Artists Emmanuelle Lainé & Benjamin Valenza
Venue Screen Video | Selected by Elise Lammer
All images Courtesy of the artist and Labor Zero Labor
A woman standing in a summarily furnished interior tells in lip-sync about working in an art center. It slowly appears that the speech is made out of the voices of several women, who were asked to share their experiences as institutional art workers. These words were collected during interviews that the duo of artists Lainé Valenza conducted with the femaie employees of a French art centre. Masterfully performed by Kayije Kagame, the single seamless soundtrack suggests that the same story is being told by several voices, yet a sense of institutional unity slowly appears. Selected for their feminist work methodologies, the workers share similar ethical approaches, which inevitably influences how art ultimately is made, communicated and mediated. Suggesting that a multiple yet collective practice of art is possible, the actor incarnates each voice while sporting different outfits that in turn constrain, exhibit or conceal her body. Like an allegorical figure of an ideal art institution, the polyphony is punctuated with sequences of statues and monuments filmed in outdoor public places, as well as archives sequences showing artists and performers at work.

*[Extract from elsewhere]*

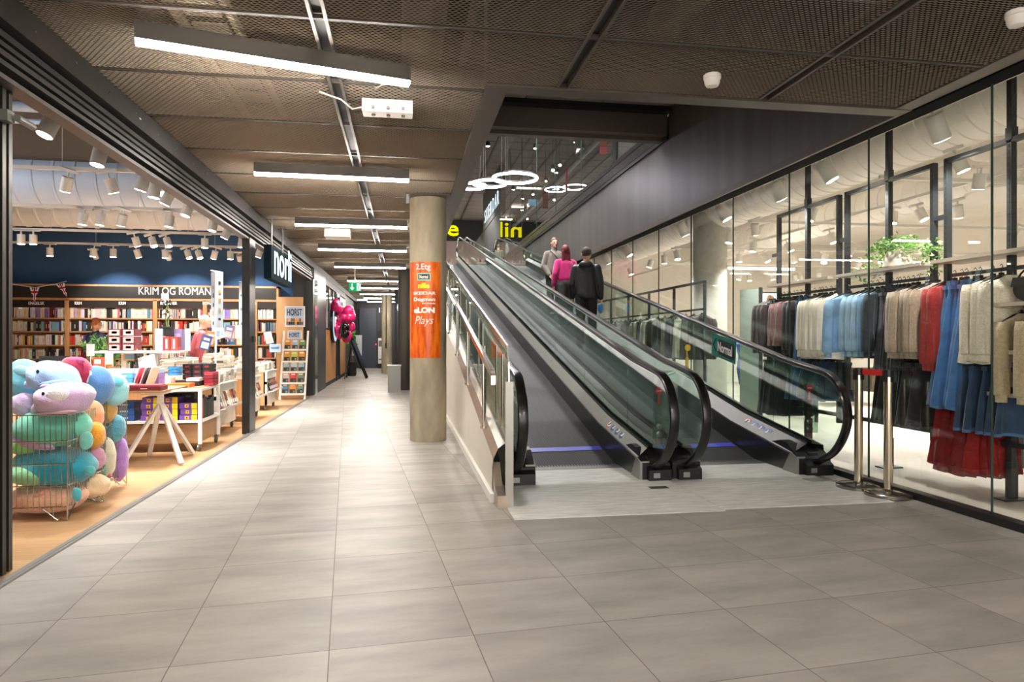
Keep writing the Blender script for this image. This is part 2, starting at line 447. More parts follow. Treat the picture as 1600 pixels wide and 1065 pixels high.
# flat taupe strips round the mesh and round the opening
m = MB()
m.box(-2.1, -2.03, .5, 31, CZ - .16, CZ + .03); struct('trim_15', m, HEADB); m = MB()
m.box(OX, .74, OY, 31, CZ - .015, CZ + .14)
m.box(.74, 3.9, OY, 4.9, CZ - .015, CZ + .14)
m.box(3.79, 3.93, .5, OY, CZ - .01, CZ + .1); m.box(3.9, 3.935, OY, 28, CZ - .015, CZ + .05)
struct('trim_4', m, BROWN)
m = MB(); m.box(3.94, 4.1, -2, 28, CZ - .02, CZ + .1)
struct('trim_5', m, M('deep_black', '0a0a0a', .85, spec=.1))
# above the mesh: services seen through it
m = MB(); m.quad((-9, -7, 3.9), (OX, -7, 3.9), (OX, 33, 3.9), (-9, 33, 3.9)); m.quad((OX, -7, 3.9), (5, -7, 3.9), (5, OY, 3.9), (OX, OY, 3.9))
m.box(-2.18, -2.1, -7, 31, 2.92, 4.3)
m.quad((OX, 4.9, CZ + .1), (OX, 31, CZ + .1), (OX, 31, 4.2), (OX, 4.9, 4.2))
m.box(3.98, 4.1, -7, OY + .05, CZ + .1, 4.3)
struct('ceiling', m, PLEN)
m = MB()
for x, r, z in ((-1.7, .07, 3.5), (.15, .16, 3.6), (.45, .03, 3.4), (1.9, .14, 3.6), (3.1, .05, 3.45)):
    m.tube([(x, -1, z), (x, 30 if x < OX else OY, z)], r, 10)
for y in (2.4, 3.6, 6.2, 9.1, 13.): m.tube([(-2, y, 3.7), (.55, y, 3.7)], .05, 8)
t = solo('service_pipes', m, M('dull_duct', '6d6962', .5, metal=.4), 'dull grey ducts and pipes above the ceiling mesh', 'ducts', kind='stuff', smooth=True)
m = MB()
for k in range(70):
    y = 1.6 + k * .33
    if k % 4 != 3: m.box(-1.42, -1.19, y, y + .2, 3.42, 3.44)
m.box(-1.5, -1.46, 1, 26, 3.4, 3.46); m.box(-1.15, -1.11, 1, 26, 3.4, 3.46)
solo('cable_tray', m, M('pale_zinc', 'cfc6b4', .5), 'pale slotted cable tray seen through the ceiling mesh', 'cable tray')
m = MB()
for k in range(9):
    q = Random = random.Random(k); x, y = q.uniform(-1.9, -.6), q.uniform(2.6, 9)
    m.tube([(x + .12 * i, y + .25 * math.sin(i * 1.1 + k), 3.2 + .06 * math.cos(i + k)) for i in range(8)], .006, 5)
solo('loose_cables', m, M('pale_cable', 'b8ac98', .6), 'thin pale cables looped above the ceiling mesh', 'cables', kind='stuff')
# ================================================================== left shop front: header with sliding tracks, posts
m = MB()
for k, (x, z0, z1) in enumerate(((-2.13, 2.90, 2.925), (-2.10, 2.865, 2.90), (-2.15, 2.85, 2.865), (-2.09, 2.81, 2.835), (-2.15, 2.785, 2.81), (-2.08, 2.755, 2.785), (-2.15, 2.74, 2.755), (-2.07, 2.70, 2.725), (-2.14, 2.66, 2.70))):
    m.box(-2.17, x + .02, .5, 16.05, z0, z1)
struct('trim_6', m, M('track_metal', '33312f', .4, metal=.4))
m = MB(); m.box(-2.18, -2.15, .5, 16.05, 2.67, 2.92); struct('trim_7', m, BLACK)
m = MB(); m.box(-2.16, -2.06, .5, 16.05, 2.635, 2.66); struct('trim_8', m, M('header_sill', '3a312b', .5))
m = MB()
for q in range(26): m.cyl((-2.028, 3.2 + q * .48, 2.99 + .02 * (q % 2)), .006, .004, 8, axis='x')
solo('screw_heads', m, STEEL, 'small bright screw heads along the taupe header', 'screws', kind='stuff')
t = thing('door_post', 'black stacked sliding door post at the near left shop corner', 'post', (-2.2, 3.9, 0))
m = MB(); m.box(-2.34, -2.118, 3.55, 3.93, 0, 2.95); part('post_core', m, BLACK, t)
m = MB()
for y, x in ((3.955, -2.118), (4.03, -2.125), (4.10, -2.13)):
    m.box(-2.30, x, y, y + .035, .004, 2.92)
part('door_edge', m, M('bronze_edge', '3b3732', .35, metal=.5), t)
m = MB(); m.box(-2.30, -2.15, 3.93, 4.14, 0, 2.92); part('post_back', m, BLACKM, t)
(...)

Emmanuelle Lainé (born in 1973) lives in Marseille. Lainé’s complex installations transform the spaces they occupy into unsettling perceptual environments. The artist brings together familiar objects, organic materials and life-sized, floor-to-ceiling imagery to create disorienting scenes that explored industry, display and the contemporary workplace.
Over the years, Benjamin Valenza has been developing what he describes as “an autonomous media”. Reflecting on the contemporary circulation of images through internet and television, his context-specific projects emerge out of temporary environments, which offer the conceptual backgrounds to produce collective filmed encounters.